### WHAT IS EXPECTED
Copy the data word for word, keeping every line.

### SUPPLIED INFORMATION
--------
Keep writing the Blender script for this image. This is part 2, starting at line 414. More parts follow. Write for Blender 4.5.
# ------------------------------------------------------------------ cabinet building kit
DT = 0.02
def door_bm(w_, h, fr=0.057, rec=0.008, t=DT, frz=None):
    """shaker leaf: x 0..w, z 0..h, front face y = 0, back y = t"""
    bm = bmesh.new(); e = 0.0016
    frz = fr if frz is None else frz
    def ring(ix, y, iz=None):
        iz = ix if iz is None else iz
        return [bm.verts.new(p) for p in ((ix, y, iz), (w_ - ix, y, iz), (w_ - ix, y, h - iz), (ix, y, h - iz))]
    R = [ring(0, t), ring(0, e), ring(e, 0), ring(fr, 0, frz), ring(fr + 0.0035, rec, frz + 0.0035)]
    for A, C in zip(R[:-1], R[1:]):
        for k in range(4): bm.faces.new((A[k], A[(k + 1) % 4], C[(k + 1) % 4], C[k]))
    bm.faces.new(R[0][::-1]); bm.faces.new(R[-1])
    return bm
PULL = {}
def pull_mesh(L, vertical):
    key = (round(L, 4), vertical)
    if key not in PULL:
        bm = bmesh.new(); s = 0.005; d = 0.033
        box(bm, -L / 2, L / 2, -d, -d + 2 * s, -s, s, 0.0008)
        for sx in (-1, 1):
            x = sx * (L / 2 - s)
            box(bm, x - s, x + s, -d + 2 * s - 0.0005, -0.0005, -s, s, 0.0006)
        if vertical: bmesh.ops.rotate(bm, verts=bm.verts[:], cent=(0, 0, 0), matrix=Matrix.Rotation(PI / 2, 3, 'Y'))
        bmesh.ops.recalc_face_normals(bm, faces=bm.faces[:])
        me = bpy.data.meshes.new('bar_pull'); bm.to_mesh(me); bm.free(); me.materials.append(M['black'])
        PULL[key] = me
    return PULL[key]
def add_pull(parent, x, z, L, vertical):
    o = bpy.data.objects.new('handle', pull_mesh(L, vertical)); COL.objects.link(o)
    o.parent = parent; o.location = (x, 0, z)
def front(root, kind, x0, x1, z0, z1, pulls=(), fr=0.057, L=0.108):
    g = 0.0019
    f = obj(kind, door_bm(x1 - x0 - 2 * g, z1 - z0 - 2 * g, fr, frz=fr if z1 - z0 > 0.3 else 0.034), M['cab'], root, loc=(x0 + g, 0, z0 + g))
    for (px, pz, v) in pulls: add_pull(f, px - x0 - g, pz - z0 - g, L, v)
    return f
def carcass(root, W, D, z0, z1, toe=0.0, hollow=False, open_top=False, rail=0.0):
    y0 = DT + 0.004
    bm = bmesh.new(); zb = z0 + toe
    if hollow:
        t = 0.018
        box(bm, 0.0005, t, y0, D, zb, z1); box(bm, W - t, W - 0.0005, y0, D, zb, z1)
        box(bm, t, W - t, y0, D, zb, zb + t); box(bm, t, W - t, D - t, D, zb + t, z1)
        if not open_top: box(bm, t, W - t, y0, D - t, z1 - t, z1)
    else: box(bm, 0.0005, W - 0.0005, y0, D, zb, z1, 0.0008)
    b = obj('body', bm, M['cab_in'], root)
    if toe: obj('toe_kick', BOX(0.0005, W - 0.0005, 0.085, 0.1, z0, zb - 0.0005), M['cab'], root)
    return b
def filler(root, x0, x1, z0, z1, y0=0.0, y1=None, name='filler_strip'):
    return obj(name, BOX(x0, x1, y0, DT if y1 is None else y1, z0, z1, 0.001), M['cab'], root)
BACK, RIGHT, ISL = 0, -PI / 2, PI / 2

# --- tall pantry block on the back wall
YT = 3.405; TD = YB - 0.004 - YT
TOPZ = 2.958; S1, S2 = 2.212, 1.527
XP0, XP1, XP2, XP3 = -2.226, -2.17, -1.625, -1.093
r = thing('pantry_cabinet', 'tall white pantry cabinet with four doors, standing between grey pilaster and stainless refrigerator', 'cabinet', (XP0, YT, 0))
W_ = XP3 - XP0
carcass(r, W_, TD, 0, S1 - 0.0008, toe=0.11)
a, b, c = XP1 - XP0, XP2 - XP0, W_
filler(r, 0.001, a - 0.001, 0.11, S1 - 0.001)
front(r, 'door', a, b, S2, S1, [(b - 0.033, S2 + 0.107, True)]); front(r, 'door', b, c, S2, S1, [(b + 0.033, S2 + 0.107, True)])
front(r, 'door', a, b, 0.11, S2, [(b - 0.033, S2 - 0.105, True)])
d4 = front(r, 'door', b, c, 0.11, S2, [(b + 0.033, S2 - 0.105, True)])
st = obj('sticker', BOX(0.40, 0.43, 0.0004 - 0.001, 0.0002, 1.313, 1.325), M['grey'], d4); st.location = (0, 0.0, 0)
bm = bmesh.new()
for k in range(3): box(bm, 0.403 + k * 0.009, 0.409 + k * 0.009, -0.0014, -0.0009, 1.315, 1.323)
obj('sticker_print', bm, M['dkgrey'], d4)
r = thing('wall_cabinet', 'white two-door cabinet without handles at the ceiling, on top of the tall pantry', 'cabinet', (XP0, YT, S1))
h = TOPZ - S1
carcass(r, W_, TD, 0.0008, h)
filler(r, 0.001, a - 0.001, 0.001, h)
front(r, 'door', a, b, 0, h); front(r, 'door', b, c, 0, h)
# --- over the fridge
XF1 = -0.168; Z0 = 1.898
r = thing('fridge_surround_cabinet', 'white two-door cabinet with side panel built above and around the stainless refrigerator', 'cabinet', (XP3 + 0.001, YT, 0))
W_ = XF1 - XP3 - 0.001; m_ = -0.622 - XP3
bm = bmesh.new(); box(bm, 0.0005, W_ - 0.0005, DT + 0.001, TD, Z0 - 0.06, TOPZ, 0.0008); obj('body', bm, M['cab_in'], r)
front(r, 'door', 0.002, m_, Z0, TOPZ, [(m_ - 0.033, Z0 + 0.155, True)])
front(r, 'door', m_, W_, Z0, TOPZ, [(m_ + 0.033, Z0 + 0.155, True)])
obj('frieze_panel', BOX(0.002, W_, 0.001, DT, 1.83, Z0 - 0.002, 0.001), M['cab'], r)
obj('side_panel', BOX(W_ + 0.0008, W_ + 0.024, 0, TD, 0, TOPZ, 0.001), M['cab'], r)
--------
### ANSWER TO THE EXERCISE
Keep writing the Blender script for this image. This is part 2, starting at line 414. More parts follow. Write for Blender 4.5.
# ------------------------------------------------------------------ cabinet building kit
DT = 0.02
def door_bm(w_, h, fr=0.057, rec=0.008, t=DT, frz=None):
    """shaker leaf: x 0..w, z 0..h, front face y = 0, back y = t"""
    bm = bmesh.new(); e = 0.0016
    frz = fr if frz is None else frz
    def ring(ix, y, iz=None):
        iz = ix if iz is None else iz
        return [bm.verts.new(p) for p in ((ix, y, iz), (w_ - ix, y, iz), (w_ - ix, y, h - iz), (ix, y, h - iz))]
    R = [ring(0, t), ring(0, e), ring(e, 0), ring(fr, 0, frz), ring(fr + 0.0035, rec, frz + 0.0035)]
    for A, C in zip(R[:-1], R[1:]):
        for k in range(4): bm.faces.new((A[k], A[(k + 1) % 4], C[(k + 1) % 4], C[k]))
    bm.faces.new(R[0][::-1]); bm.faces.new(R[-1])
    return bm
PULL = {}
def pull_mesh(L, vertical):
    key = (round(L, 4), vertical)
    if key not in PULL:
        bm = bmesh.new(); s = 0.005; d = 0.033
        box(bm, -L / 2, L / 2, -d, -d + 2 * s, -s, s, 0.0008)
        for sx in (-1, 1):
            x = sx * (L / 2 - s)
            box(bm, x - s, x + s, -d + 2 * s - 0.0005, -0.0005, -s, s, 0.0006)
        if vertical: bmesh.ops.rotate(bm, verts=bm.verts[:], cent=(0, 0, 0), matrix=Matrix.Rotation(PI / 2, 3, 'Y'))
        bmesh.ops.recalc_face_normals(bm, faces=bm.faces[:])
        me = bpy.data.meshes.new('bar_pull'); bm.to_mesh(me); bm.free(); me.materials.append(M['black'])
        PULL[key] = me
    return PULL[key]
def add_pull(parent, x, z, L, vertical):
    o = bpy.data.objects.new('handle', pull_mesh(L, vertical)); COL.objects.link(o)
    o.parent = parent; o.location = (x, 0, z)
def front(root, kind, x0, x1, z0, z1, pulls=(), fr=0.057, L=0.108):
    g = 0.0019
    f = obj(kind, door_bm(x1 - x0 - 2 * g, z1 - z0 - 2 * g, fr, frz=fr if z1 - z0 > 0.3 else 0.034), M['cab'], root, loc=(x0 + g, 0, z0 + g))
    for (px, pz, v) in pulls: add_pull(f, px - x0 - g, pz - z0 - g, L, v)
    return f
def carcass(root, W, D, z0, z1, toe=0.0, hollow=False, open_top=False, rail=0.0):
    y0 = DT + 0.004
    bm = bmesh.new(); zb = z0 + toe
    if hollow:
        t = 0.018
        box(bm, 0.0005, t, y0, D, zb, z1); box(bm, W - t, W - 0.0005, y0, D, zb, z1)
        box(bm, t, W - t, y0, D, zb, zb + t); box(bm, t, W - t, D - t, D, zb + t, z1)
        if not open_top: box(bm, t, W - t, y0, D - t, z1 - t, z1)
    else: box(bm, 0.0005, W - 0.0005, y0, D, zb, z1, 0.0008)
    b = obj('body', bm, M['cab_in'], root)
    if toe: obj('toe_kick', BOX(0.0005, W - 0.0005, 0.085, 0.1, z0, zb - 0.0005), M['cab'], root)
    return b
def filler(root, x0, x1, z0, z1, y0=0.0, y1=None, name='filler_strip'):
    return obj(name, BOX(x0, x1, y0, DT if y1 is None else y1, z0, z1, 0.001), M['cab'], root)
BACK, RIGHT, ISL = 0, -PI / 2, PI / 2

# --- tall pantry block on the back wall
YT = 3.405; TD = YB - 0.004 - YT
TOPZ = 2.958; S1, S2 = 2.212, 1.527
XP0, XP1, XP2, XP3 = -2.226, -2.17, -1.625, -1.093
r = thing('pantry_cabinet', 'tall white pantry cabinet with four doors, standing between grey pilaster and stainless refrigerator', 'cabinet', (XP0, YT, 0))
W_ = XP3 - XP0
carcass(r, W_, TD, 0, S1 - 0.0008, toe=0.11)
a, b, c = XP1 - XP0, XP2 - XP0, W_
filler(r, 0.001, a - 0.001, 0.11, S1 - 0.001)
front(r, 'door', a, b, S2, S1, [(b - 0.033, S2 + 0.107, True)]); front(r, 'door', b, c, S2, S1, [(b + 0.033, S2 + 0.107, True)])
front(r, 'door', a, b, 0.11, S2, [(b - 0.033, S2 - 0.105, True)])
d4 = front(r, 'door', b, c, 0.11, S2, [(b + 0.033, S2 - 0.105, True)])
st = obj('sticker', BOX(0.40, 0.43, 0.0004 - 0.001, 0.0002, 1.313, 1.325), M['grey'], d4); st.location = (0, 0.0, 0)
bm = bmesh.new()
for k in range(3): box(bm, 0.403 + k * 0.009, 0.409 + k * 0.009, -0.0014, -0.0009, 1.315, 1.323)
obj('sticker_print', bm, M['dkgrey'], d4)
r = thing('wall_cabinet', 'white two-door cabinet without handles at the ceiling, on top of the tall pantry', 'cabinet', (XP0, YT, S1))
h = TOPZ - S1
carcass(r, W_, TD, 0.0008, h)
filler(r, 0.001, a - 0.001, 0.001, h)
front(r, 'door', a, b, 0, h); front(r, 'door', b, c, 0, h)
# --- over the fridge
XF1 = -0.168; Z0 = 1.898
r = thing('fridge_surround_cabinet', 'white two-door cabinet with side panel built above and around the stainless refrigerator', 'cabinet', (XP3 + 0.001, YT, 0))
W_ = XF1 - XP3 - 0.001; m_ = -0.622 - XP3
bm = bmesh.new(); box(bm, 0.0005, W_ - 0.0005, DT + 0.001, TD, Z0 - 0.06, TOPZ, 0.0008); obj('body', bm, M['cab_in'], r)
front(r, 'door', 0.002, m_, Z0, TOPZ, [(m_ - 0.033, Z0 + 0.155, True)])
front(r, 'door', m_, W_, Z0, TOPZ, [(m_ + 0.033, Z0 + 0.155, True)])
obj('frieze_panel', BOX(0.002, W_, 0.001, DT, 1.83, Z0 - 0.002, 0.001), M['cab'], r)
obj('side_panel', BOX(W_ + 0.0008, W_ + 0.024, 0, TD, 0, TOPZ, 0.001), M['cab'], r)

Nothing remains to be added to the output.